§ Records for processing:
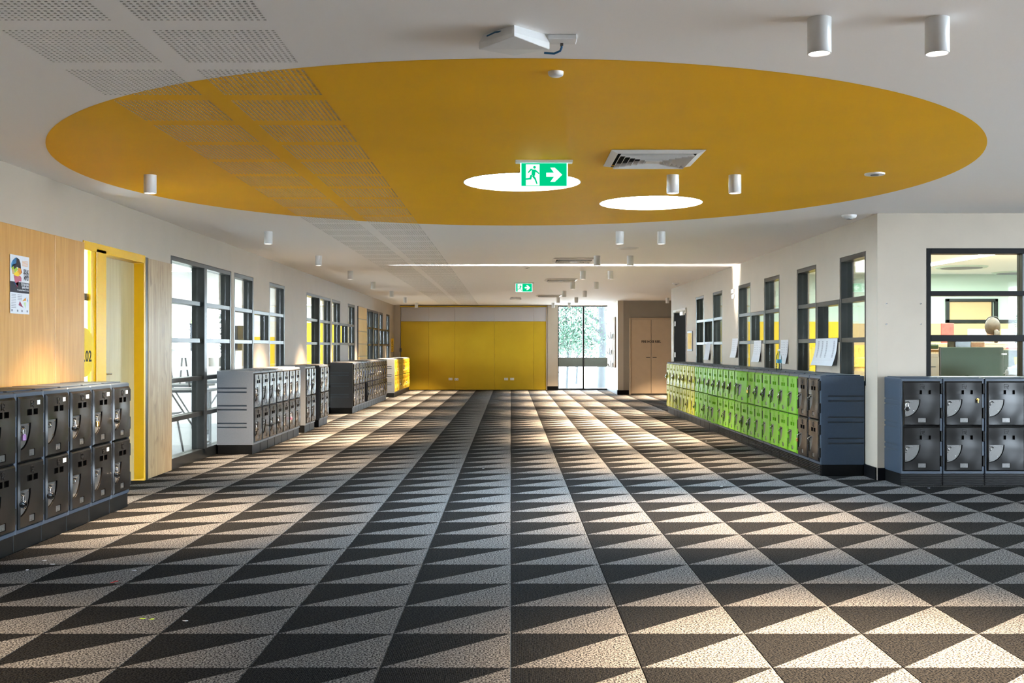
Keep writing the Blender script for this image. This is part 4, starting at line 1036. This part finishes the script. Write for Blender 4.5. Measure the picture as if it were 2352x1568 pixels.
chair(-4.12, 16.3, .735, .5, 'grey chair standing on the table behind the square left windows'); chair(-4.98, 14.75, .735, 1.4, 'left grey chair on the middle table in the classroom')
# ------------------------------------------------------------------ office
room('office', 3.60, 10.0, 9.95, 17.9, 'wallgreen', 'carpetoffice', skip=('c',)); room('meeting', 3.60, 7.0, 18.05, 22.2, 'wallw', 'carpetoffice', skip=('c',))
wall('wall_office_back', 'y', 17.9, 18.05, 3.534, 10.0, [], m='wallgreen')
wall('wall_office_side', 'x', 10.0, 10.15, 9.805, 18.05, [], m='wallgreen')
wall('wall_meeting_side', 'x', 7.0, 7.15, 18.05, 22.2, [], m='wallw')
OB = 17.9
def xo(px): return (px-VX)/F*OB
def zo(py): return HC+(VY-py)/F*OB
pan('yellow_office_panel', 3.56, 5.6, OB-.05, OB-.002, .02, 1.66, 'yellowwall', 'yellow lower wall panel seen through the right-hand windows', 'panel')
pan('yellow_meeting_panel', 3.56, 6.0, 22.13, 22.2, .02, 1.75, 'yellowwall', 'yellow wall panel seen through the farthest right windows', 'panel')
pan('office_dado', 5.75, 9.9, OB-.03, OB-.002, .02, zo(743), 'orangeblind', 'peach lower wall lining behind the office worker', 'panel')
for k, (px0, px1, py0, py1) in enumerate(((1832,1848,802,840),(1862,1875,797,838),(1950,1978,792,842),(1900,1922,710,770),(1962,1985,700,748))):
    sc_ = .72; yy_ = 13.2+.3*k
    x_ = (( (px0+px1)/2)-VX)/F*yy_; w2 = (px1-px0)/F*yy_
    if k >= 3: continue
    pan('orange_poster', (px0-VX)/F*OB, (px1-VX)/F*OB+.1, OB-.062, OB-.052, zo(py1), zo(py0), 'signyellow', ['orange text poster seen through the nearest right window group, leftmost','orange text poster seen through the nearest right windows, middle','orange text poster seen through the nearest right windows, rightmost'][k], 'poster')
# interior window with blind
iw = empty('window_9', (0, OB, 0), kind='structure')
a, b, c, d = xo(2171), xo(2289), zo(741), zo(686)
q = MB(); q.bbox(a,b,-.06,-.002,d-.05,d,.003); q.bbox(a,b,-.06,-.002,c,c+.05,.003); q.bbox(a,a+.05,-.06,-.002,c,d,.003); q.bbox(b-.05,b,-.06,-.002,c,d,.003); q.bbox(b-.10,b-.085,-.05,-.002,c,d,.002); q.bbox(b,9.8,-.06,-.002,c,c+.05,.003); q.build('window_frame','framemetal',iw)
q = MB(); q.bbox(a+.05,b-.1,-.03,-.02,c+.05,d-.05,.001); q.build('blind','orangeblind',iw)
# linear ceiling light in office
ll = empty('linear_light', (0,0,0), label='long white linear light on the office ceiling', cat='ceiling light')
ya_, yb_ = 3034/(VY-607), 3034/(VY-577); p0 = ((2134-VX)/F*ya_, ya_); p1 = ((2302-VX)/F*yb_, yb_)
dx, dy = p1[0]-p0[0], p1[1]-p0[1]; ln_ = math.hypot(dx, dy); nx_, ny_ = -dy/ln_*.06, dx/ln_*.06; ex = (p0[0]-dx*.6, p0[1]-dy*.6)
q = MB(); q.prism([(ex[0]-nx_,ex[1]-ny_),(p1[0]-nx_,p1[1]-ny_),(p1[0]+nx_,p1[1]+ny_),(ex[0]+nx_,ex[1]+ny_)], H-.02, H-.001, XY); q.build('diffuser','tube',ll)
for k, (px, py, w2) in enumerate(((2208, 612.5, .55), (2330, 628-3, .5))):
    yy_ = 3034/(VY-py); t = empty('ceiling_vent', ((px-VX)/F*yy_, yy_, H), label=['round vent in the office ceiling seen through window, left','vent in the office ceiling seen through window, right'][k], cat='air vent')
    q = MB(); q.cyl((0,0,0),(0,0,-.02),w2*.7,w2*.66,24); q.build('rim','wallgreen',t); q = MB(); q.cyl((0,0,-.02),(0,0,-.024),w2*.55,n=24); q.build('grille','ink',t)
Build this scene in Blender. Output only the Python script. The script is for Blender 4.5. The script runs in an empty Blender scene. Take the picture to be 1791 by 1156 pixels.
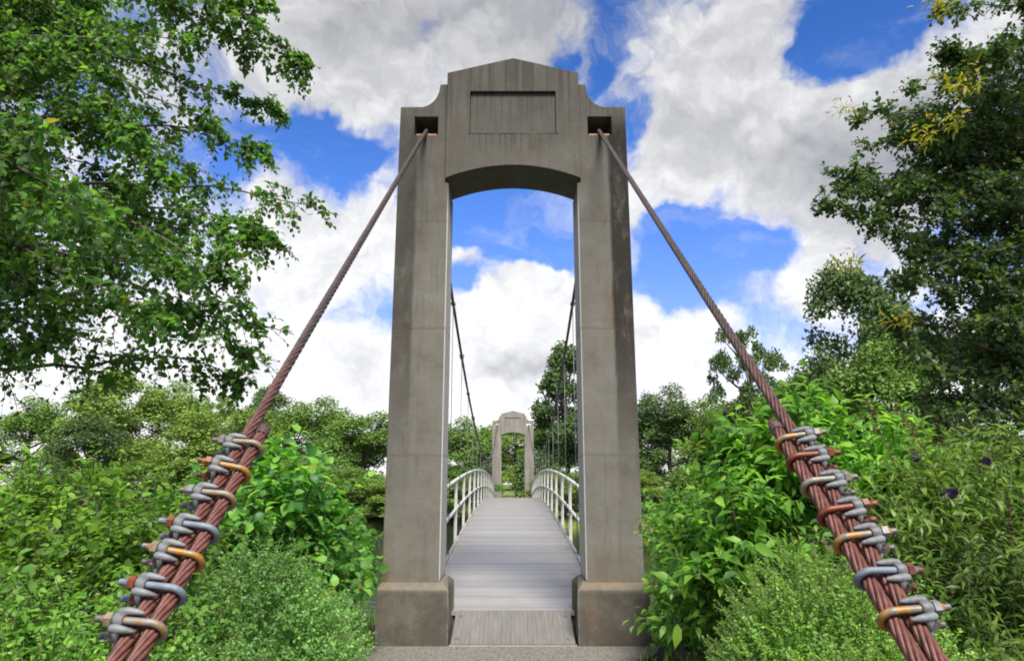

§ Aim of the exercise: Retype each entry precisely. Skip images entirely.

§ Output for this exercise:
Keep writing the Blender script for this image. This is part 4, starting at line 1036. This part finishes the script. Write for Blender 4.5. Measure the picture as if it were 2352x1568 pixels.
chair(-4.12, 16.3, .735, .5, 'grey chair standing on the table behind the square left windows'); chair(-4.98, 14.75, .735, 1.4, 'left grey chair on the middle table in the classroom')
# ------------------------------------------------------------------ office
room('office', 3.60, 10.0, 9.95, 17.9, 'wallgreen', 'carpetoffice', skip=('c',)); room('meeting', 3.60, 7.0, 18.05, 22.2, 'wallw', 'carpetoffice', skip=('c',))
wall('wall_office_back', 'y', 17.9, 18.05, 3.534, 10.0, [], m='wallgreen')
wall('wall_office_side', 'x', 10.0, 10.15, 9.805, 18.05, [], m='wallgreen')
wall('wall_meeting_side', 'x', 7.0, 7.15, 18.05, 22.2, [], m='wallw')
OB = 17.9
def xo(px): return (px-VX)/F*OB
def zo(py): return HC+(VY-py)/F*OB
pan('yellow_office_panel', 3.56, 5.6, OB-.05, OB-.002, .02, 1.66, 'yellowwall', 'yellow lower wall panel seen through the right-hand windows', 'panel')
pan('yellow_meeting_panel', 3.56, 6.0, 22.13, 22.2, .02, 1.75, 'yellowwall', 'yellow wall panel seen through the farthest right windows', 'panel')
pan('office_dado', 5.75, 9.9, OB-.03, OB-.002, .02, zo(743), 'orangeblind', 'peach lower wall lining behind the office worker', 'panel')
for k, (px0, px1, py0, py1) in enumerate(((1832,1848,802,840),(1862,1875,797,838),(1950,1978,792,842),(1900,1922,710,770),(1962,1985,700,748))):
    sc_ = .72; yy_ = 13.2+.3*k
    x_ = (( (px0+px1)/2)-VX)/F*yy_; w2 = (px1-px0)/F*yy_
    if k >= 3: continue
    pan('orange_poster', (px0-VX)/F*OB, (px1-VX)/F*OB+.1, OB-.062, OB-.052, zo(py1), zo(py0), 'signyellow', ['orange text poster seen through the nearest right window group, leftmost','orange text poster seen through the nearest right windows, middle','orange text poster seen through the nearest right windows, rightmost'][k], 'poster')
# interior window with blind
iw = empty('window_9', (0, OB, 0), kind='structure')
a, b, c, d = xo(2171), xo(2289), zo(741), zo(686)
q = MB(); q.bbox(a,b,-.06,-.002,d-.05,d,.003); q.bbox(a,b,-.06,-.002,c,c+.05,.003); q.bbox(a,a+.05,-.06,-.002,c,d,.003); q.bbox(b-.05,b,-.06,-.002,c,d,.003); q.bbox(b-.10,b-.085,-.05,-.002,c,d,.002); q.bbox(b,9.8,-.06,-.002,c,c+.05,.003); q.build('window_frame','framemetal',iw)
q = MB(); q.bbox(a+.05,b-.1,-.03,-.02,c+.05,d-.05,.001); q.build('blind','orangeblind',iw)
# linear ceiling light in office
ll = empty('linear_light', (0,0,0), label='long white linear light on the office ceiling', cat='ceiling light')
ya_, yb_ = 3034/(VY-607), 3034/(VY-577); p0 = ((2134-VX)/F*ya_, ya_); p1 = ((2302-VX)/F*yb_, yb_)
dx, dy = p1[0]-p0[0], p1[1]-p0[1]; ln_ = math.hypot(dx, dy); nx_, ny_ = -dy/ln_*.06, dx/ln_*.06; ex = (p0[0]-dx*.6, p0[1]-dy*.6)
q = MB(); q.prism([(ex[0]-nx_,ex[1]-ny_),(p1[0]-nx_,p1[1]-ny_),(p1[0]+nx_,p1[1]+ny_),(ex[0]+nx_,ex[1]+ny_)], H-.02, H-.001, XY); q.build('diffuser','tube',ll)
for k, (px, py, w2) in enumerate(((2208, 612.5, .55), (2330, 628-3, .5))):
    yy_ = 3034/(VY-py); t = empty('ceiling_vent', ((px-VX)/F*yy_, yy_, H), label=['round vent in the office ceiling seen through window, left','vent in the office ceiling seen through window, right'][k], cat='air vent')
    q = MB(); q.cyl((0,0,0),(0,0,-.02),w2*.7,w2*.66,24); q.build('rim','wallgreen',t); q = MB(); q.cyl((0,0,-.02),(0,0,-.024),w2*.55,n=24); q.build('grille','ink',t)
Build this scene in Blender. Output only the Python script. The script is for Blender 4.5. The script runs in an empty Blender scene. Take the picture to be 1791 by 1156 pixels.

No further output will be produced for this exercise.